Yes, America has never learned the enourmous cost of waging wars against countries in the name of democracy and "civilization" - to start from its first imperial adventure in the Philippines to its latest, Iraq. Not to mention, the in-betweens - LICs (that's low intensity conflict) waged in several Latin American countries and again, in the Philippines. American historians have even apologized for these wars -that it was all worth it because it spelled progress - and dismissed the human costs, the lives of American soldiers and civilian staff and of course, millions of citizens of independent nations. I hope that all Americans study this part of its history - from the perspective of the "other".
If there was such a thing as Karma, this country would be a pile of smoldering ash. For what the Republicans have done to the planet and it's population, they should have all been ejected from Earth to die in the cold of space. Of course this will not happen. As a matter of fact, the Republicans will all walk away from the war they launched will millions upon millions of the working people's tax dollars. They will live happily ever after. The Democrats will see to that. After all, now it's their turn to rape us. Best we just relax and enjoy it.
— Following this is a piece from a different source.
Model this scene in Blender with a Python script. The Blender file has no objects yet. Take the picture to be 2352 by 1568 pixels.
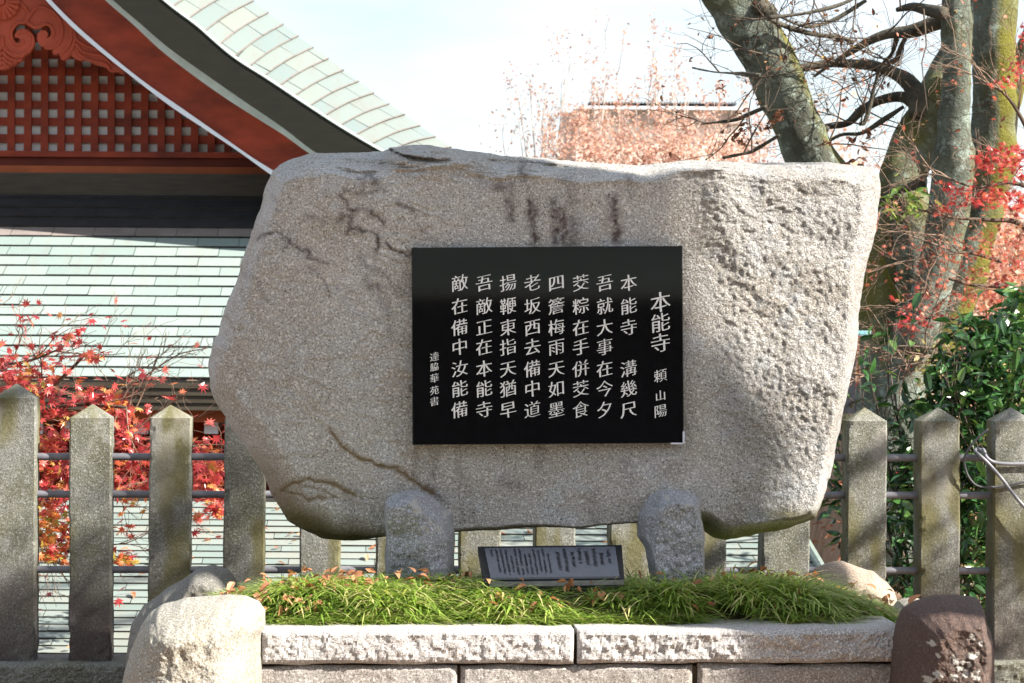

Thanks for voicing what I've been thinking for a long time. How will the Iraqis explain to their children, that first they were run by a tyrant who was an ally of the US, the US didnt like that this tyrant tried to invade Kuwaite, the US bombed the crap out of us, placed sanctioned against us,while the tyrant made millions, some saudis blew up buildings and killed many us citizens, then they US came over and blew the crap out of us, killed thousands, then the leader of the US went dancing and kissing with the saudies.
It snowed in Bagdad for the first time in many many years, and there was a picture of a Iraqi man holding this little child and pointing and smiling at the snow, it was so touching that it made me cry. I feel so ashamed of what OUR tyrant has done.
A country can most definately have karma. In policy speak it's usually termed "blowback" or the unintended consequences of foreign policy. The blowback from our proxy war against the Soviets in Afghanistan (made famous recently in "Charlie Wilson's War") was the rise of Islamic fundamentalism. The US catlyzed Islamic fundamentalism in Afghanistan becuase it was useful in our quest to defeat "Public Enemy #1" at that time, communism and specifically the USSR. Now we're fighting the same people that were once our "allies" during a different period of history.
It has already been documented that our occupation of Iraq helps the recruitment of Al-Qaeda and other Islamic fundamentalist groups in the Middle East. However, what is scarier is that we have no idea what NEW enemy is going to emerge for our children to fight as "blowback" from BushCO's disastrous foreign policy plans of the past 8 years. Karma's a bitch and it will be coming for us -- the only question that remains is when?
Violence begets violence. As Ghandi said, "There is no path to peace. Pease IS the path."